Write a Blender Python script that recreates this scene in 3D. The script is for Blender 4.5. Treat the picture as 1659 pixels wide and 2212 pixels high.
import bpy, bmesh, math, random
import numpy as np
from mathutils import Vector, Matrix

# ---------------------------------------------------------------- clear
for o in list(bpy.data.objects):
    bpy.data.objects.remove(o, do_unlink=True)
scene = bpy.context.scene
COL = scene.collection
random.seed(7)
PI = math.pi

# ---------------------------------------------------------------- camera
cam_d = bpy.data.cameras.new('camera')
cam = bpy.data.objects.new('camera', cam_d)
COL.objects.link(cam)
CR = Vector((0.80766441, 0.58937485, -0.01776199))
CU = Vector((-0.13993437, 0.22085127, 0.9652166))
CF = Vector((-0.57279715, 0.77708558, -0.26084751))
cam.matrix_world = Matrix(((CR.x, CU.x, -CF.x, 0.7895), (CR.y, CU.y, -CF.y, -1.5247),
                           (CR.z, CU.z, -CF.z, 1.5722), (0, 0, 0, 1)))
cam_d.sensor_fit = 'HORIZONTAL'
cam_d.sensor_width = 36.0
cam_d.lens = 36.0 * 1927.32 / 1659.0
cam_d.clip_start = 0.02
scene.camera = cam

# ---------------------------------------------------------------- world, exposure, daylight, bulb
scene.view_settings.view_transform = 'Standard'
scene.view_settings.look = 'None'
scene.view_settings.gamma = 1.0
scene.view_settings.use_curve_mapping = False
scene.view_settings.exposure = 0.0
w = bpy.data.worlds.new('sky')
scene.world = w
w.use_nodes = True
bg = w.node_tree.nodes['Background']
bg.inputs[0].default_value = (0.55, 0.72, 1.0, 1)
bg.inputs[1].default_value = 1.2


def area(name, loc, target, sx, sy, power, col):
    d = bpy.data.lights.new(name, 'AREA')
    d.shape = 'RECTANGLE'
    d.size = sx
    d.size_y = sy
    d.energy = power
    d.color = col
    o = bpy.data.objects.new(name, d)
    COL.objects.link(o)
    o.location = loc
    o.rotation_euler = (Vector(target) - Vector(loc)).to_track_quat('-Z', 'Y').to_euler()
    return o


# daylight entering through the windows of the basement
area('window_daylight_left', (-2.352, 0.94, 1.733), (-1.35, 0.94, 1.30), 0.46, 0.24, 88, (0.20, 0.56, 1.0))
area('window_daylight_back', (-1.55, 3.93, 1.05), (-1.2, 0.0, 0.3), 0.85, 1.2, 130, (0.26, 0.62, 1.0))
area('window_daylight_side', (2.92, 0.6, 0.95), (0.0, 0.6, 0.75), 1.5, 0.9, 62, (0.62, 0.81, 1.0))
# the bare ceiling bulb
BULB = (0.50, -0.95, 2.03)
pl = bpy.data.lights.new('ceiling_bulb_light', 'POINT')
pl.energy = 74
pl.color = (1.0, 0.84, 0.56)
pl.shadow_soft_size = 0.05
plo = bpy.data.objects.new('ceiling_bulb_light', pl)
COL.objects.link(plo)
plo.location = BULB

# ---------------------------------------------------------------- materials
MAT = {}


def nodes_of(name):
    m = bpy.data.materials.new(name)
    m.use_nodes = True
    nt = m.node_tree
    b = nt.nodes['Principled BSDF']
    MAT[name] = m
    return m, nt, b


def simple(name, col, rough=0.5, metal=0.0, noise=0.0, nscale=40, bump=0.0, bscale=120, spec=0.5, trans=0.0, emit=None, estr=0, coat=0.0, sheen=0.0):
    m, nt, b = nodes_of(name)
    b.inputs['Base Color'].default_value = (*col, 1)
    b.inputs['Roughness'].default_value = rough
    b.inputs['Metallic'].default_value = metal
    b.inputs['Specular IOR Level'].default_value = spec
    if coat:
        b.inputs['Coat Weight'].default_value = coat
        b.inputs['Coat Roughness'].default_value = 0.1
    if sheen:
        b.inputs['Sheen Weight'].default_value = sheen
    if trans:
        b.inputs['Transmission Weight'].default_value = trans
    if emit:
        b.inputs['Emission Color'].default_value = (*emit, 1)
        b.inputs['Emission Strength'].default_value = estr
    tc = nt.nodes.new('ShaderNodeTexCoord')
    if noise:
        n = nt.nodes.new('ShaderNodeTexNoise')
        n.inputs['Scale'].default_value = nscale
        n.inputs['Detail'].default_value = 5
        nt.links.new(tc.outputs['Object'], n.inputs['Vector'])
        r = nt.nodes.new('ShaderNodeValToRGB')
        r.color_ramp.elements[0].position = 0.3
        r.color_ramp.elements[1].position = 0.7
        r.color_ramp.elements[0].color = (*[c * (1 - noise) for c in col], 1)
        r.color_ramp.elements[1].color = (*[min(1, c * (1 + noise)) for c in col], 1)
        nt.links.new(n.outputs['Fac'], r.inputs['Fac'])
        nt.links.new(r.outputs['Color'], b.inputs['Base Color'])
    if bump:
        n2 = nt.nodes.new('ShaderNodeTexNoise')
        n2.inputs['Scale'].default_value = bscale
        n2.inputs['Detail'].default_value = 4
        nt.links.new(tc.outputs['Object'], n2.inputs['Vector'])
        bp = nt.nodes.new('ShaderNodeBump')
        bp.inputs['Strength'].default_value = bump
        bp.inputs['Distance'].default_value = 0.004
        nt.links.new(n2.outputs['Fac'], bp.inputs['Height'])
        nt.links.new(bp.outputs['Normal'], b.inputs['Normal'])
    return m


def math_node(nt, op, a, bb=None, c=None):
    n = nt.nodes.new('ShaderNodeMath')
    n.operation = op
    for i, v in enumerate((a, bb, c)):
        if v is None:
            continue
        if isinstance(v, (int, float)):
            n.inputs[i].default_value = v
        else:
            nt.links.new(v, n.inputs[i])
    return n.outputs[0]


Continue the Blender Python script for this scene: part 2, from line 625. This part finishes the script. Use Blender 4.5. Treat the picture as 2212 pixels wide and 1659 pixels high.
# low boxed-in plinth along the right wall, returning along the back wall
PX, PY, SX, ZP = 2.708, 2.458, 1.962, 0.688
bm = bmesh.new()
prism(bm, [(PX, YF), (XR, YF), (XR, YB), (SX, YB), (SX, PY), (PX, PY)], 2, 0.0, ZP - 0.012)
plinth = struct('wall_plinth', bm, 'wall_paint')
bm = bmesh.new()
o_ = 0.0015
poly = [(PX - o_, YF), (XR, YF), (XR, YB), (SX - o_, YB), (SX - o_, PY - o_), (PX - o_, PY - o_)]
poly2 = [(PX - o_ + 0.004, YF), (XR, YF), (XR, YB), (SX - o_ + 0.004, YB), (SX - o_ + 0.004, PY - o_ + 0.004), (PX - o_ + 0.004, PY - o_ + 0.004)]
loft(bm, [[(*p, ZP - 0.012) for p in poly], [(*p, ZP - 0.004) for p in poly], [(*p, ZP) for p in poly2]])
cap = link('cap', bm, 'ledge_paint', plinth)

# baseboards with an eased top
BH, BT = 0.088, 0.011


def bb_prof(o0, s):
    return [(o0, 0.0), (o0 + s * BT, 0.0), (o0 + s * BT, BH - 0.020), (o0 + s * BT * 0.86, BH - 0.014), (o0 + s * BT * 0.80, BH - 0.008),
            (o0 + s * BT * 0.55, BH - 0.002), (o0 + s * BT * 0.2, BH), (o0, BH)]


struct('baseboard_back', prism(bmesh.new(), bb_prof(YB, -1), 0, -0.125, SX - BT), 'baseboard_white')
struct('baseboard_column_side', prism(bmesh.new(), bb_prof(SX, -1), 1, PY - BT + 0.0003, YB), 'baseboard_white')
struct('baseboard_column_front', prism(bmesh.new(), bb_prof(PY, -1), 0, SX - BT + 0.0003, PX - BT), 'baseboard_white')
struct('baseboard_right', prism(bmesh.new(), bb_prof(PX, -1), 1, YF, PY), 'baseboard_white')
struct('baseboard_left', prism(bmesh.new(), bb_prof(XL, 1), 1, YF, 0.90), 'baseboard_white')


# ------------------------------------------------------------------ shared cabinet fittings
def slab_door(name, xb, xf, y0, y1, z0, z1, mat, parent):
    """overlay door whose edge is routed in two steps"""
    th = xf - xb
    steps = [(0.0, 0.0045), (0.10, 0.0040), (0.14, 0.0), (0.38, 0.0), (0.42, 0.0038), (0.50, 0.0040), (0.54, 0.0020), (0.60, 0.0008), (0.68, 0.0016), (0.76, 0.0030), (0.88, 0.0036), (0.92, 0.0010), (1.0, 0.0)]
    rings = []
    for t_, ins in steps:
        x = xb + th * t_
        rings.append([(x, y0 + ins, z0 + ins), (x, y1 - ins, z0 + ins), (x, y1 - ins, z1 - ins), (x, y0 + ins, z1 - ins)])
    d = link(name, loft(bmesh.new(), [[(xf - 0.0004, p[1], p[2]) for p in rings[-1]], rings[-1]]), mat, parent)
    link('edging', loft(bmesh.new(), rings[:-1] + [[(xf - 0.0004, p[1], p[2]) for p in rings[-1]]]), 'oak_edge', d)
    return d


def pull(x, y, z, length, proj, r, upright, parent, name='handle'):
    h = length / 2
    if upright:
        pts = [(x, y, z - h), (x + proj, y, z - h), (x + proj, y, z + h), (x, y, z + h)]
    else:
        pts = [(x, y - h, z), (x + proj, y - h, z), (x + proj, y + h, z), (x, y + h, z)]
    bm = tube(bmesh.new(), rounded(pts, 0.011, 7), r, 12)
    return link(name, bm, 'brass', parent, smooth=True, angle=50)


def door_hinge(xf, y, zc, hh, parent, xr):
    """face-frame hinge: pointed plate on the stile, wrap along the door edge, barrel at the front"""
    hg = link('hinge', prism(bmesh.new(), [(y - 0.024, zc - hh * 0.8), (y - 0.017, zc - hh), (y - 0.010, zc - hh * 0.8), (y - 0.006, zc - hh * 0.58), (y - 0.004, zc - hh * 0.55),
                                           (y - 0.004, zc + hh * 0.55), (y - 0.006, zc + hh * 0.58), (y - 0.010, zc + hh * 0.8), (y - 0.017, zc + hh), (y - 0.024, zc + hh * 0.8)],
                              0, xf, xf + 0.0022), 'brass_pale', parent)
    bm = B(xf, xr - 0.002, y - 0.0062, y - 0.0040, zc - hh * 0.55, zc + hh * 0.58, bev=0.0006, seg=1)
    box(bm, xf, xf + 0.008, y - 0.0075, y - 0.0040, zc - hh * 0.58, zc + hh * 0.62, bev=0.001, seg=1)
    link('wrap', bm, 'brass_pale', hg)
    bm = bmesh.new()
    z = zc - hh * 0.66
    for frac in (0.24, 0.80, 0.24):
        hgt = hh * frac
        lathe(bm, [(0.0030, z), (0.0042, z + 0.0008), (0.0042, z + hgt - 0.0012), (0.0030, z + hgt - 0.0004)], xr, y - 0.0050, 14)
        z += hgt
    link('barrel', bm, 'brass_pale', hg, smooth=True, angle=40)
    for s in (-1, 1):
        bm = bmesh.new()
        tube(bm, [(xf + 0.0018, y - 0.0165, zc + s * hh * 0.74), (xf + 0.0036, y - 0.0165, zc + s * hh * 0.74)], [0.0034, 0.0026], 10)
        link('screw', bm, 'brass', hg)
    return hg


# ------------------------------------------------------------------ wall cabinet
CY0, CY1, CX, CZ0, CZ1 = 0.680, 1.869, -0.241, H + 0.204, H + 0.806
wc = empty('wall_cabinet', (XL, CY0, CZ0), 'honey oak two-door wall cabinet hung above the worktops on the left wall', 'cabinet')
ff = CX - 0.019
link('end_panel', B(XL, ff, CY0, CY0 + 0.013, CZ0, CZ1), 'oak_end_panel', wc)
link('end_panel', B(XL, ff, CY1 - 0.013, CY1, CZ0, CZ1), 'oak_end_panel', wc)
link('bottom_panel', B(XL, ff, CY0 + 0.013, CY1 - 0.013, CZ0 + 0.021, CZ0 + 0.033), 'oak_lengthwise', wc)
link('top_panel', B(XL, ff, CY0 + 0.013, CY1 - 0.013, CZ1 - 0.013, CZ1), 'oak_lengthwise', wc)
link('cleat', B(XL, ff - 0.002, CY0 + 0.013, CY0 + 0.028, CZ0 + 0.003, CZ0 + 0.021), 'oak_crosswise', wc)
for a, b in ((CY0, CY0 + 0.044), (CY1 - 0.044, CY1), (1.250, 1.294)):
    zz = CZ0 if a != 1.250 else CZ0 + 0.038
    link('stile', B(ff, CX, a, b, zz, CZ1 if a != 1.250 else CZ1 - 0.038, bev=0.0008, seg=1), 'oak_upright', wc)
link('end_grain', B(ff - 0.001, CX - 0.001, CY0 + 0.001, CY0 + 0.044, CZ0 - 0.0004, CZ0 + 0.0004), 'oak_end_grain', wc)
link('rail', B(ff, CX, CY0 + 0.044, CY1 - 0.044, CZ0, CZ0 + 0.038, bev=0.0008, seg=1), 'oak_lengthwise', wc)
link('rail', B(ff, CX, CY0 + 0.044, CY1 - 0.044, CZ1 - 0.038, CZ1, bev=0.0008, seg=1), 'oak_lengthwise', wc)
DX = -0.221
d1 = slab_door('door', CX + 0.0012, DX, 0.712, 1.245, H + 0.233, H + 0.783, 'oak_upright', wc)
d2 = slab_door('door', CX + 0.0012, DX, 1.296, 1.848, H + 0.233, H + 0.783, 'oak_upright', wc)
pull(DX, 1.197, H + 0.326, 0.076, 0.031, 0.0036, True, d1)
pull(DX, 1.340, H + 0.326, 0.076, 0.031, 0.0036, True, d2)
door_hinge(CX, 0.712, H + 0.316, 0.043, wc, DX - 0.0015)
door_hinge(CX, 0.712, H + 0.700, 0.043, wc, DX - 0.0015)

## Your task
Take the lines above from the first through the one containing "scene.camera = cam" and reproduce them exactly; include nothing else.

## Complete answer
Write a Blender Python script that recreates this scene in 3D. The script is for Blender 4.5. Treat the picture as 1659 pixels wide and 2212 pixels high.
import bpy, bmesh, math, random
import numpy as np
from mathutils import Vector, Matrix

# ---------------------------------------------------------------- clear
for o in list(bpy.data.objects):
    bpy.data.objects.remove(o, do_unlink=True)
scene = bpy.context.scene
COL = scene.collection
random.seed(7)
PI = math.pi

# ---------------------------------------------------------------- camera
cam_d = bpy.data.cameras.new('camera')
cam = bpy.data.objects.new('camera', cam_d)
COL.objects.link(cam)
CR = Vector((0.80766441, 0.58937485, -0.01776199))
CU = Vector((-0.13993437, 0.22085127, 0.9652166))
CF = Vector((-0.57279715, 0.77708558, -0.26084751))
cam.matrix_world = Matrix(((CR.x, CU.x, -CF.x, 0.7895), (CR.y, CU.y, -CF.y, -1.5247),
                           (CR.z, CU.z, -CF.z, 1.5722), (0, 0, 0, 1)))
cam_d.sensor_fit = 'HORIZONTAL'
cam_d.sensor_width = 36.0
cam_d.lens = 36.0 * 1927.32 / 1659.0
cam_d.clip_start = 0.02
scene.camera = cam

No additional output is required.